[Scripts that build scenes]
┌──

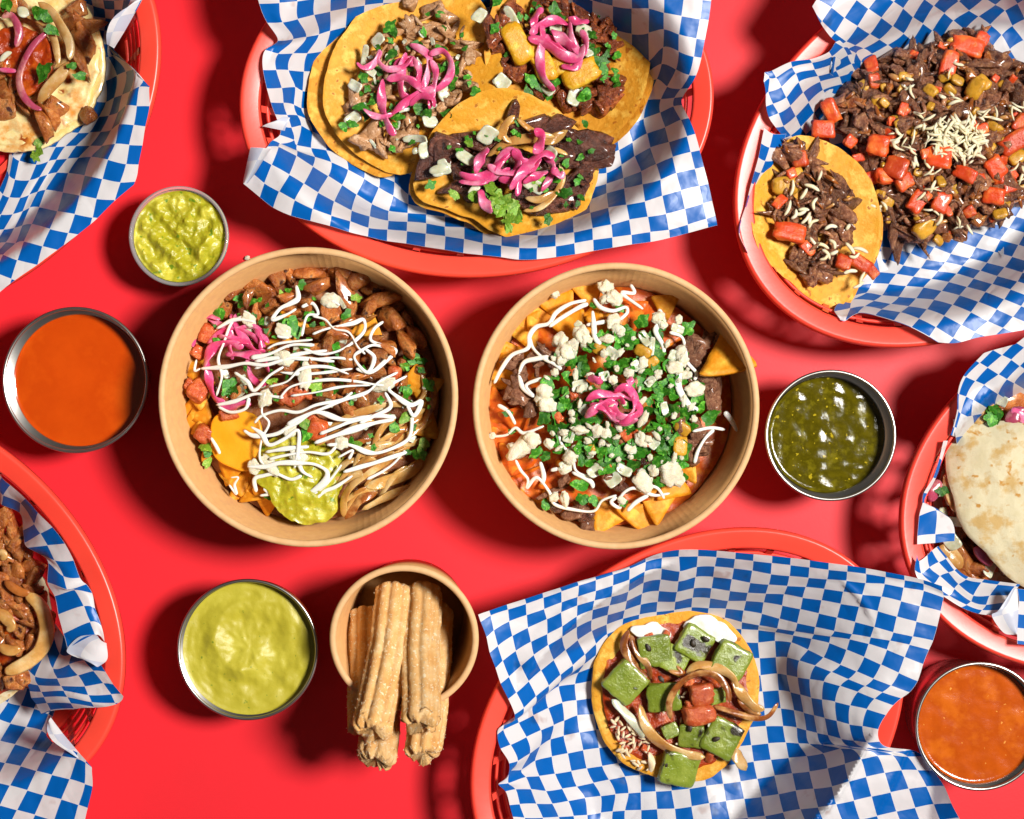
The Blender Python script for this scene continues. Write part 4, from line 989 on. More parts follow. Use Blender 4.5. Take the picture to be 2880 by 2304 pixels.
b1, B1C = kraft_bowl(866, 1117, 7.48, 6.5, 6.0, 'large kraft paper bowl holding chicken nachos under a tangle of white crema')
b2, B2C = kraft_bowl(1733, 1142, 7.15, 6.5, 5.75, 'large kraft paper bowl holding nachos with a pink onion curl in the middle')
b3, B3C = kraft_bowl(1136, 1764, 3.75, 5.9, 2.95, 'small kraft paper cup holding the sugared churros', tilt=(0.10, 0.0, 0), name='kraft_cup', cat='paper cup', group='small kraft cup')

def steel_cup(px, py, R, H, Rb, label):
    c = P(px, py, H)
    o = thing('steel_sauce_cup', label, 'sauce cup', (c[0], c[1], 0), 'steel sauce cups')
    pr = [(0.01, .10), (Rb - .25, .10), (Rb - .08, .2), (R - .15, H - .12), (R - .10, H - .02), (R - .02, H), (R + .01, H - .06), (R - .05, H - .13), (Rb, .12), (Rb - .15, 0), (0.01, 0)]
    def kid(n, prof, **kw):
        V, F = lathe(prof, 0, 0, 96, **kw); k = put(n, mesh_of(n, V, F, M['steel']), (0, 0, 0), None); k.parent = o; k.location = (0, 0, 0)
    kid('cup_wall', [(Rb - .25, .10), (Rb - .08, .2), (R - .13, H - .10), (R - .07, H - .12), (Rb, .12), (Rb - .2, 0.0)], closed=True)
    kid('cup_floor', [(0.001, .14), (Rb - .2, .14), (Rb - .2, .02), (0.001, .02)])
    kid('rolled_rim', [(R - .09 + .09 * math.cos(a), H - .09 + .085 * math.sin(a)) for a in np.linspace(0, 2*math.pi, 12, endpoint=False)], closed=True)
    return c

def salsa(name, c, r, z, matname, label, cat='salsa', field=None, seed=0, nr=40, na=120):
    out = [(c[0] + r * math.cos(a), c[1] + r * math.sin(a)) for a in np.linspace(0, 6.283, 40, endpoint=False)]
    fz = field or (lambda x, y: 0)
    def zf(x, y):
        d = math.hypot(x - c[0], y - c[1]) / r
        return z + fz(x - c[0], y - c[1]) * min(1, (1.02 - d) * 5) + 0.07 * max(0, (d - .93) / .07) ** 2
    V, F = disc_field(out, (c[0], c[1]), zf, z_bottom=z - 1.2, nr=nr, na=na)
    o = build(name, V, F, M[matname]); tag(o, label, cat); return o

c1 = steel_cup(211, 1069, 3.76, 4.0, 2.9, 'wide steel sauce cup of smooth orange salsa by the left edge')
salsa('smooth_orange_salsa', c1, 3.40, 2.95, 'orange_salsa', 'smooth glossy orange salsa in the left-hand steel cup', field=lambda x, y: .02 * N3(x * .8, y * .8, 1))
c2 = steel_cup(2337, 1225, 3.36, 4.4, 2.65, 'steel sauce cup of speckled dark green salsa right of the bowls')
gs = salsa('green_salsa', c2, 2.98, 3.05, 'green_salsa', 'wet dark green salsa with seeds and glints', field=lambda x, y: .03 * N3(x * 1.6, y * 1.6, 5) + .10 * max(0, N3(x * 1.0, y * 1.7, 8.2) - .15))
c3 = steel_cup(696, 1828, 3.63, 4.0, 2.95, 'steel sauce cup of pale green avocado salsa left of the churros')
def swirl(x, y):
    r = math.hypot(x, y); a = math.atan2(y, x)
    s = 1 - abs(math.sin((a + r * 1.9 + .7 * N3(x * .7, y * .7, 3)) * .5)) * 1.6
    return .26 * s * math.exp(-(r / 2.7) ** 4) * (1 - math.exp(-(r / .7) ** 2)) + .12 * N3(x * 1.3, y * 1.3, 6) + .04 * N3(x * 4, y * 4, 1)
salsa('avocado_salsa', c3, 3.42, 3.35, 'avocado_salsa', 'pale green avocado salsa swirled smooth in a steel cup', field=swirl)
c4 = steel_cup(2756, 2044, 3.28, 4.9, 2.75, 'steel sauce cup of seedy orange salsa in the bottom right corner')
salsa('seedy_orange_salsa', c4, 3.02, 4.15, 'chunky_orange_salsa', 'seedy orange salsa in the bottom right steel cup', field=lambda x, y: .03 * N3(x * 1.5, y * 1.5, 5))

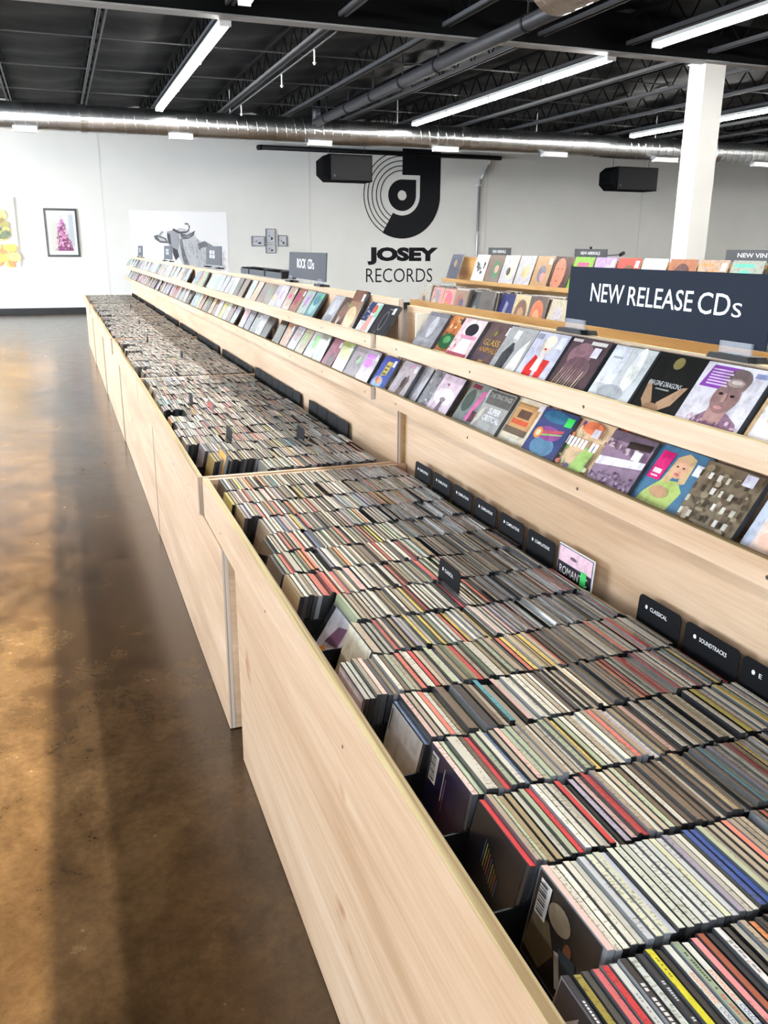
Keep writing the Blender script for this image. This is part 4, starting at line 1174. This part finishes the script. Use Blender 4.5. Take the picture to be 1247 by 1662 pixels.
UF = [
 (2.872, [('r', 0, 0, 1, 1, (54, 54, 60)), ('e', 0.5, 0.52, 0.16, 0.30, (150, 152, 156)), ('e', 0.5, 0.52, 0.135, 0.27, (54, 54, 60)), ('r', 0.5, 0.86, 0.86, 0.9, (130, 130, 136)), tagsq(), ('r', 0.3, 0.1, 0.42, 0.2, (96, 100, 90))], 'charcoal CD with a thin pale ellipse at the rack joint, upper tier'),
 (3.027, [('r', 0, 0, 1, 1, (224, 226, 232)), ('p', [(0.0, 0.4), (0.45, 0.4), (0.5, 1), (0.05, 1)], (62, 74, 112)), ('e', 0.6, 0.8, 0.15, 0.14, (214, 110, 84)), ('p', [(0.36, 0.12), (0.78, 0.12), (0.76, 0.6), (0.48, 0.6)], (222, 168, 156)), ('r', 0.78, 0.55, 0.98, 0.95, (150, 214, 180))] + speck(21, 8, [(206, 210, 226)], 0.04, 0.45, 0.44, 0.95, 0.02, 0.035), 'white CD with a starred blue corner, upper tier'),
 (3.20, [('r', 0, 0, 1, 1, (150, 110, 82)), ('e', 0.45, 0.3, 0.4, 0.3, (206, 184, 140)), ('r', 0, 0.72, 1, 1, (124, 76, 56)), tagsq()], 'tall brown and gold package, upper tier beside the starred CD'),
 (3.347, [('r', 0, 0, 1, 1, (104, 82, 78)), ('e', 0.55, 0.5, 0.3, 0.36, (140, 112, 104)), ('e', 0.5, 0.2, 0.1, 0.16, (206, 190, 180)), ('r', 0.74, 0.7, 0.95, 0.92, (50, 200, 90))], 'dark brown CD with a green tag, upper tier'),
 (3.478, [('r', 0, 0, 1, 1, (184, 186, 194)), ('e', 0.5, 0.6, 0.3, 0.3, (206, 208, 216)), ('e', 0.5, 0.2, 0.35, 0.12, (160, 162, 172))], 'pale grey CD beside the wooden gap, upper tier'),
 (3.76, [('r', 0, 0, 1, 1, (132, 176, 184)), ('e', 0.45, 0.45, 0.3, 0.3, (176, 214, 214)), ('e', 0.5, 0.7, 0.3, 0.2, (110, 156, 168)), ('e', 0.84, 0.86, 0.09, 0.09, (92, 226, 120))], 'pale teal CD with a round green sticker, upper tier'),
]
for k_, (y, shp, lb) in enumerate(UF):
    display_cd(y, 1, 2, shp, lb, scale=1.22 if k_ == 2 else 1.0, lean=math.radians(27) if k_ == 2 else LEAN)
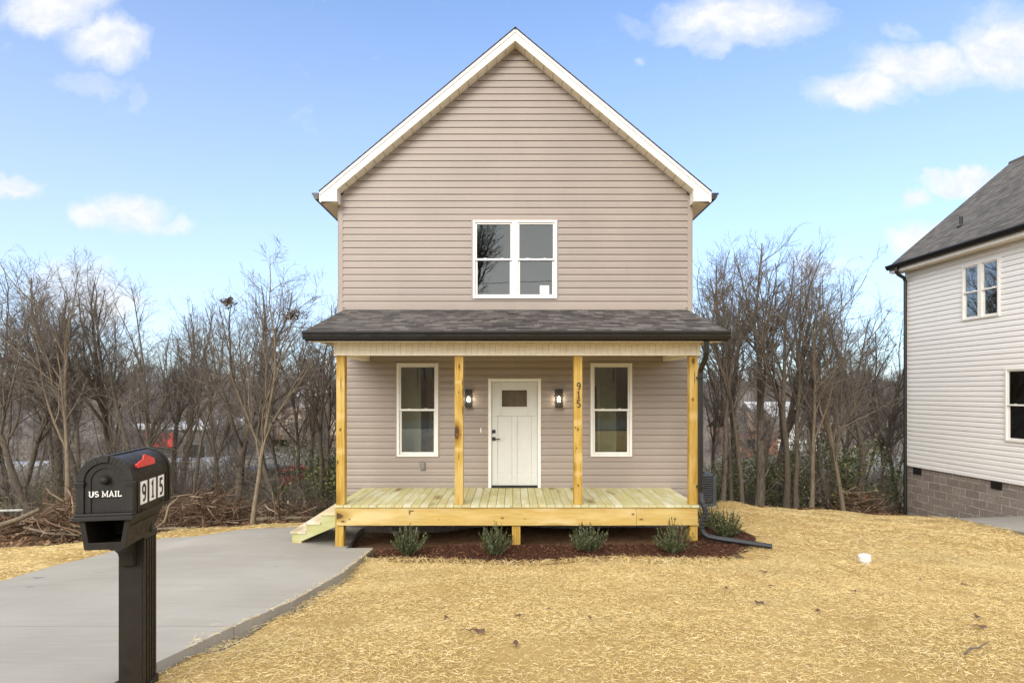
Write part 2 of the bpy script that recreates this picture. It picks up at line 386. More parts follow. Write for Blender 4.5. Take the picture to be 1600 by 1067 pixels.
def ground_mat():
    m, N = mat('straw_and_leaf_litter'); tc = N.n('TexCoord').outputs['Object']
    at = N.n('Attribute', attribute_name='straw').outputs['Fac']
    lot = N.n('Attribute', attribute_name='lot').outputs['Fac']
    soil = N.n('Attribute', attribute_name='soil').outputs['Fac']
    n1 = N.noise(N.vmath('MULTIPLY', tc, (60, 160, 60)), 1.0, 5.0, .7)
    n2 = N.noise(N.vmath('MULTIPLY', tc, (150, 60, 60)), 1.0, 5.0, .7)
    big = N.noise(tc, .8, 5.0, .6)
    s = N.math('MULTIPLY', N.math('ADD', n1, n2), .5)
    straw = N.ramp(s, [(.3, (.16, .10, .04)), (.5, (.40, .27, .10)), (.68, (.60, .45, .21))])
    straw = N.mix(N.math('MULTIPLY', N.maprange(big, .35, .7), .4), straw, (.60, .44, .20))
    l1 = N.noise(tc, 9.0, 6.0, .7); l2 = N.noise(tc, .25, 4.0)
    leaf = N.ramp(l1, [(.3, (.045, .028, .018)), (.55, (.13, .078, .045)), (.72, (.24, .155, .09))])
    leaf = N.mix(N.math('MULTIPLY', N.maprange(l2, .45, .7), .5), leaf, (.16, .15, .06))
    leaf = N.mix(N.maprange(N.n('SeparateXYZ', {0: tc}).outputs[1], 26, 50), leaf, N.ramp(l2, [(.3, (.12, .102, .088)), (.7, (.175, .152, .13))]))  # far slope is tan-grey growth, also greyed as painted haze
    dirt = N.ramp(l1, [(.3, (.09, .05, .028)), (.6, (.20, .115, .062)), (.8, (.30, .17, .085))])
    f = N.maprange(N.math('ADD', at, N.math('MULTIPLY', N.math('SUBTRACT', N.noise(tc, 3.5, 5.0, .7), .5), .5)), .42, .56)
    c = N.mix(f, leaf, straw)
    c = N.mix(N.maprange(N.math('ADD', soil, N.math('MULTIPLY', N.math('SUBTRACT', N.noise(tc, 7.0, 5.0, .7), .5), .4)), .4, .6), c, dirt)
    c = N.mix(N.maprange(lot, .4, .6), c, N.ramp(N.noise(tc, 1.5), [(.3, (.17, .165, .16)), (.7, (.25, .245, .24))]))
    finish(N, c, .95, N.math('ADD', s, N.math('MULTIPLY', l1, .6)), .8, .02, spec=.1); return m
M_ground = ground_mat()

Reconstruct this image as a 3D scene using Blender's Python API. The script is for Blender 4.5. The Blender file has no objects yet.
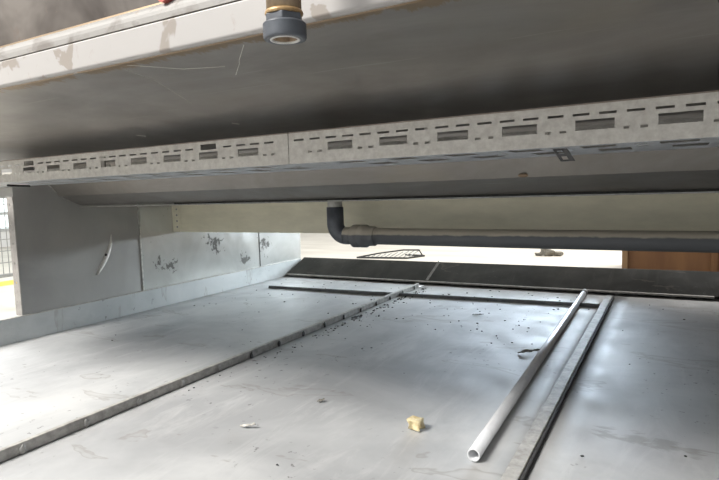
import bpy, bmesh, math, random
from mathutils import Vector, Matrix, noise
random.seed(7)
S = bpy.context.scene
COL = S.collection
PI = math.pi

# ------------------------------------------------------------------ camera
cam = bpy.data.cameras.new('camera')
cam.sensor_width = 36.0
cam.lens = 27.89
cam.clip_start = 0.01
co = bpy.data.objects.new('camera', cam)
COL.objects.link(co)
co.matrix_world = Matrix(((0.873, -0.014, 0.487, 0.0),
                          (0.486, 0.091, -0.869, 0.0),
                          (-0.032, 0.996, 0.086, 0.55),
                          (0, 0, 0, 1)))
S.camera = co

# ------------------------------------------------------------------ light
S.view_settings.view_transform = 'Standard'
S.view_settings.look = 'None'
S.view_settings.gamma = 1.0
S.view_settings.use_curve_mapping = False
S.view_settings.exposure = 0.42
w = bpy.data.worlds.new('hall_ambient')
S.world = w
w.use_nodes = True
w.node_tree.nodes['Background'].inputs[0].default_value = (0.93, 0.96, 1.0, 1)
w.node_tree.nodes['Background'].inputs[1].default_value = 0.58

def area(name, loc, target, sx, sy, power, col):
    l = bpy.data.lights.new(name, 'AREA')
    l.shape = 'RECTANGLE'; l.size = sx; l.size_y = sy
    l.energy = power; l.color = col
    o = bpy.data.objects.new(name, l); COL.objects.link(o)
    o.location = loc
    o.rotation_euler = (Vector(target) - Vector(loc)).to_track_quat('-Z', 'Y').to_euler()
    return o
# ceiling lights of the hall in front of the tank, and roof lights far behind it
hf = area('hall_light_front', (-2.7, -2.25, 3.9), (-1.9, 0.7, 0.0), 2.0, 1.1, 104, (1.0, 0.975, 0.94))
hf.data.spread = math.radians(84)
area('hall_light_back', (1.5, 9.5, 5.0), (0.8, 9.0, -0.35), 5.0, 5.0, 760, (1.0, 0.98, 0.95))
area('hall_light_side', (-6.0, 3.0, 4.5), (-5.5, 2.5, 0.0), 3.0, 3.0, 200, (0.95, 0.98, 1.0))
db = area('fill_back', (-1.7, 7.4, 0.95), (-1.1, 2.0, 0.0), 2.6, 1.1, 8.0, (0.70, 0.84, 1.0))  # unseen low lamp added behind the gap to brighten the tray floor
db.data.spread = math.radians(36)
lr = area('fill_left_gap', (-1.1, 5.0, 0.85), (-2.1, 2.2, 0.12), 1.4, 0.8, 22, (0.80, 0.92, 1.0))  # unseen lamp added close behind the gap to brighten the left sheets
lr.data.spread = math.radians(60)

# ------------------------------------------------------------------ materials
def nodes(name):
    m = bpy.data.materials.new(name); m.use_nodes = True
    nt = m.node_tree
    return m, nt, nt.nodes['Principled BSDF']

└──

→ Goal
Using the listing above, pick out each line that contains the word "from", then copy it.

→ Response to the task
The Blender Python script for this scene continues. Write part 4, from line 989 on. More parts follow. Use Blender 4.5. Take the picture to be 2880 by 2304 pixels.
from mathutils import Vector, Matrix, noise